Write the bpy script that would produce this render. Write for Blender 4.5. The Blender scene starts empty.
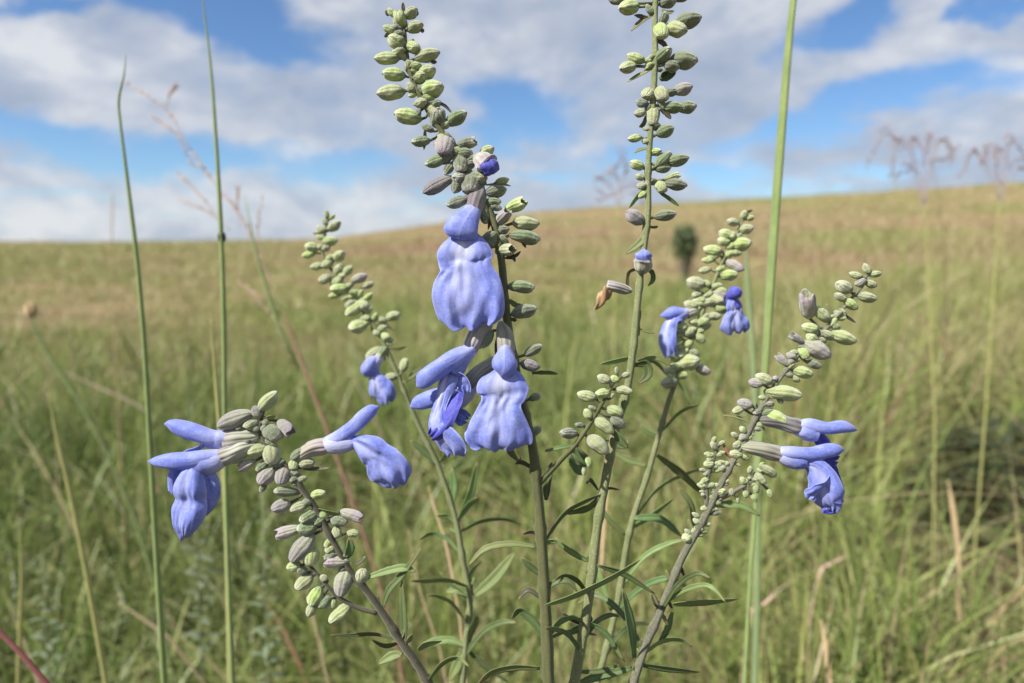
import bpy, math, random
import numpy as np
from mathutils import Vector, Matrix, noise as mnoise

random.seed(7)
rng = np.random.default_rng(11)
sc = bpy.context.scene
COL = sc.collection
R = math.radians

# ------------------------------------------------------------------ camera
W, H, F = 1024, 683, 740.0
CAMZ = 0.65
PITCH = math.atan(100.0 / F)
cam = bpy.data.cameras.new('camera')
cam.sensor_width = 36.0
cam.lens = 36.0 * F / W
cam.clip_start = 0.01
cam.clip_end = 3000
cam.dof.use_dof = True
cam.dof.focus_distance = 0.205
cam.dof.aperture_fstop = 11.0
camo = bpy.data.objects.new('camera', cam)
camo.location = (0, 0, CAMZ)
camo.rotation_euler = (math.pi / 2 - PITCH, 0, 0)
COL.objects.link(camo)
sc.camera = camo
RT = Vector((1, 0, 0))
UP = Vector((0, math.sin(PITCH), math.cos(PITCH)))
FW = Vector((0, math.cos(PITCH), -math.sin(PITCH)))
C0 = Vector((0, 0, CAMZ))


def P(x, y, d):
    """world point seen at picture position x, y at distance d along the view axis"""
    return C0 + FW * d + RT * ((x - 512) / F * d) + UP * ((341.5 - y) / F * d)


def V3(r, u, t):
    """direction: right, up, towards the viewer"""
    return RT * r + UP * u - FW * t


# ------------------------------------------------------------------ helpers
def tag(o, label=None, cat=None, group=None, kind=None):
    if label: o['label'] = label
    if cat: o['category'] = cat
    if group: o['group'] = group
    if kind: o['kind'] = kind
    return o


def empty(name, loc):
    o = bpy.data.objects.new(name, None)
    o.empty_display_size = 0.02
    o.location = loc
    COL.objects.link(o)
    return o


def cat(pts, n):
    """Catmull-Rom through tuples of any length, n samples a span"""
    a = np.array(pts, float)
    if len(a) == 2:
        t = np.linspace(0, 1, n + 1)[:, None]
        return a[0] * (1 - t) + a[1] * t
    ext = np.vstack([2 * a[0] - a[1], a, 2 * a[-1] - a[-2]])
    out = []
    for i in range(1, len(ext) - 2):
        p0, p1, p2, p3 = ext[i - 1], ext[i], ext[i + 1], ext[i + 2]
        for k in range(n):
            t = k / n
            out.append(0.5 * ((2 * p1) + (-p0 + p2) * t + (2 * p0 - 5 * p1 + 4 * p2 - p3) * t * t + (-p0 + 3 * p1 - 3 * p2 + p3) * t ** 3))
    out.append(a[-1])
    return np.array(out)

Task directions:
Quote the material in full and exactly; do not carry over its pictures.

Response:
Write the bpy script that would produce this render. Write for Blender 4.5. The Blender scene starts empty.
import bpy, math, random
import numpy as np
from mathutils import Vector, Matrix, noise as mnoise

random.seed(7)
rng = np.random.default_rng(11)
sc = bpy.context.scene
COL = sc.collection
R = math.radians

# ------------------------------------------------------------------ camera
W, H, F = 1024, 683, 740.0
CAMZ = 0.65
PITCH = math.atan(100.0 / F)
cam = bpy.data.cameras.new('camera')
cam.sensor_width = 36.0
cam.lens = 36.0 * F / W
cam.clip_start = 0.01
cam.clip_end = 3000
cam.dof.use_dof = True
cam.dof.focus_distance = 0.205
cam.dof.aperture_fstop = 11.0
camo = bpy.data.objects.new('camera', cam)
camo.location = (0, 0, CAMZ)
camo.rotation_euler = (math.pi / 2 - PITCH, 0, 0)
COL.objects.link(camo)
sc.camera = camo
RT = Vector((1, 0, 0))
UP = Vector((0, math.sin(PITCH), math.cos(PITCH)))
FW = Vector((0, math.cos(PITCH), -math.sin(PITCH)))
C0 = Vector((0, 0, CAMZ))


def P(x, y, d):
    """world point seen at picture position x, y at distance d along the view axis"""
    return C0 + FW * d + RT * ((x - 512) / F * d) + UP * ((341.5 - y) / F * d)


def V3(r, u, t):
    """direction: right, up, towards the viewer"""
    return RT * r + UP * u - FW * t


# ------------------------------------------------------------------ helpers
def tag(o, label=None, cat=None, group=None, kind=None):
    if label: o['label'] = label
    if cat: o['category'] = cat
    if group: o['group'] = group
    if kind: o['kind'] = kind
    return o


def empty(name, loc):
    o = bpy.data.objects.new(name, None)
    o.empty_display_size = 0.02
    o.location = loc
    COL.objects.link(o)
    return o


def cat(pts, n):
    """Catmull-Rom through tuples of any length, n samples a span"""
    a = np.array(pts, float)
    if len(a) == 2:
        t = np.linspace(0, 1, n + 1)[:, None]
        return a[0] * (1 - t) + a[1] * t
    ext = np.vstack([2 * a[0] - a[1], a, 2 * a[-1] - a[-2]])
    out = []
    for i in range(1, len(ext) - 2):
        p0, p1, p2, p3 = ext[i - 1], ext[i], ext[i + 1], ext[i + 2]
        for k in range(n):
            t = k / n
            out.append(0.5 * ((2 * p1) + (-p0 + p2) * t + (2 * p0 - 5 * p1 + 4 * p2 - p3) * t * t + (-p0 + 3 * p1 - 3 * p2 + p3) * t ** 3))
    out.append(a[-1])
    return np.array(out)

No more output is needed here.